Well, they have a lot of hope as long as they see this as an important part of their business. Like the bakers that you were talking about earlier. They wouldn't go home at night leaving the front door unlocked and open and the keys to the till, so they take certain protections. And this is the same here. There are ways of putting in multifactor authentication, having genuine passwords, updating the software you've got with its most current version. Making sure not every person who might happen to have something to do with your business has access to passcodes and really managing that digital presence as a key asset like they would for any other key asset in the business.

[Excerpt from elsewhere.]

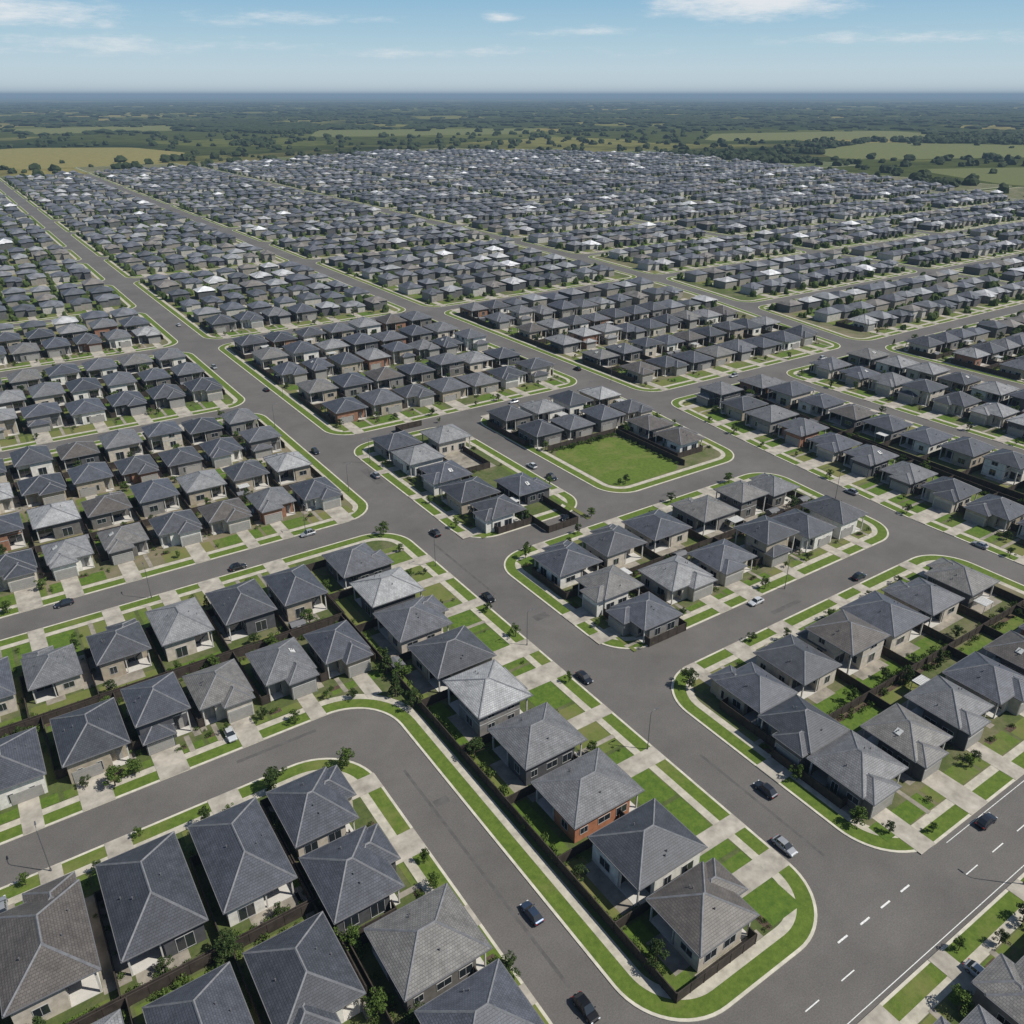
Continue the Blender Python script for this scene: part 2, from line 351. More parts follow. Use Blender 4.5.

And that's why the announcement today about the government's Digital Solutions Small Business Advisory Service support for some of these digital tools and how best to make use of them, is really welcome and something we'd encourage more of into the future.

Brian Carlton

I was having a chat with a small business owner only days ago about all this, apropos the Latitude one, and the question was put to me - and I didn't know the correct answer, so I said I don't know as I generally do when I don't know - the question was, am I better off looking after all of my customer accounts and all the various sensitive information from my client base in a server at the back of the shop? Or am I better off putting it on the cloud? Because he'd been getting calls from all sorts of people offering cloud support for data. Have you got an opinion on that?

Bruce Billson

I do. It's a case-by-case thing, which is not really a great answer for your business-owner friend. But the key thing is, if you're managing your own server, then you need all those management techniques and technologies and expertise to protect it. If you are using commercial services, often they provide those safeguards as part of their service. If your accounting information is in the cloud, you'd expect your accounting software provider to have certain features in there. Your telecommunications provider is working to provide what's called clean pipes, which cuts off a lot of the malicious traffic that might compromise your business. Your banking transactions might make sure you're not subject to what's called the invoice substitution scam, where you get a very legitimate looking invoice, but a hack has gone in and switched around the account details. So, you think you're doing the right thing paying the bill, but it's actually going off to some other account.

Brian Carlton

Extraordinary.

Bruce Billson

So, these are the things that we need to keep an eye on. But being digitally engaged, it's a key factor in business resilience, in growth prospects. So, we've got to find a way of navigating this world, and that's really what my column was aiming to do.

Brian Carlton

It's such a steep learning curve for people who've been in the same industry for many years and have seen fundamentally changed under the digital revolution, and many of them feel at a bit of a loss as to how to deal with all this. Bruce, it's an excellent column, and I'd recommend anybody who owns a small business and is coping those unfair trash talk attacks from competitors or somebody else, and you've not been able to get a resolution, contact the Australian Small Business and Family Enterprise Ombudsman's office, of which Bruce Billson is the Ombudsman. Appreciate it, Bruce. Thank you kindly, as ever.

Bruce Billson

Fab to be with you, Brian. And good luck in your search for the perfect hot cross buns.